On Wed, Sep 03, 2003 at 04:42:47PM +0100, Gordan wrote:
> I've got a hypothetical question, and am consequently looking for a fairly 
> theoretical answer.
> 
> Say I have a bunch of nodes on a fast LAN, on private IPs (say 10.x.y.z) and 
> those were connected to the internet via a much slower connection with NAT on 
> the firewall. One node, (say the most powerful one) has a public IP, e.g. 
> port forwarded from the NAT firewall.
> 
> Obviously, only the one node will be accessible from the internet (the one 
> with a public IP). The other nodes will not be visible from "outside". All 
> nodes have unrestricted access out.
> 
> 1) Would the "private" nodes ever learn about each other (in their private IP 
> space)? If they are not routable inward, then how will thel learn about each 
> other, short of manually creating a seednodes.ref file to give to all of 
> them?

You would have to tell them about each other, correct.
> 
> 1.1) How doe Fred currently deal with nodes that report 
> invalid/private/non-routable IP addresses? Do nodes just try to route to them 
> anyway, or is there some kind of a mechanim (e.g. a 2-way handshake) to 
> detect and prevent invalid/non-routable IP addresses from poluting routing 
> tables?

You would have to set localIsOK=true, also, as currently designed they
would have to talk to the border node via its public address, because we
don't yet support multiple IP addresses in a reference.
> 
> 2) Would the nodes learn to route requests to local nodes first, because they 
> are much, much faster, with amost no network latency, because they sit on 
> something like a 100Mb switch or 802.11g WiFi, instead of a 256Kb DSL line?

If they knew about each other, yes. And our loop protection would ensure
that the request eventually got routed to the outside net. Hopefully.
Although the internal hops would still take up a hop in the HTL.
> 
> 2.1) Is this what NGR is supposed to achieve?
> 
> The idea of such a network would be that while there is still a "way out" to 
> other nodes in the world, the requets would hopefully be fulfillable over the 
> fast LAN instead of the slow WAN.

Yes.

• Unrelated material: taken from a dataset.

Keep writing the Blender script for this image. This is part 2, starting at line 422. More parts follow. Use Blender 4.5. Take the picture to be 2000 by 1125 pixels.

Hopefully the internal nodes would never forget about the border
node. NGRouting has of course a much wider scope than this. Such
setups may well be used in hostile environments... talk to jrand0m about
that :)
> 
> I hope this makes some sense.
> 
> Gordan

-- 
Matthew J Toseland - [EMAIL PROTECTED]
Freenet Project Official Codemonkey - http://freenetproject.org/
ICTHUS - Nothing is impossible. Our Boss says so.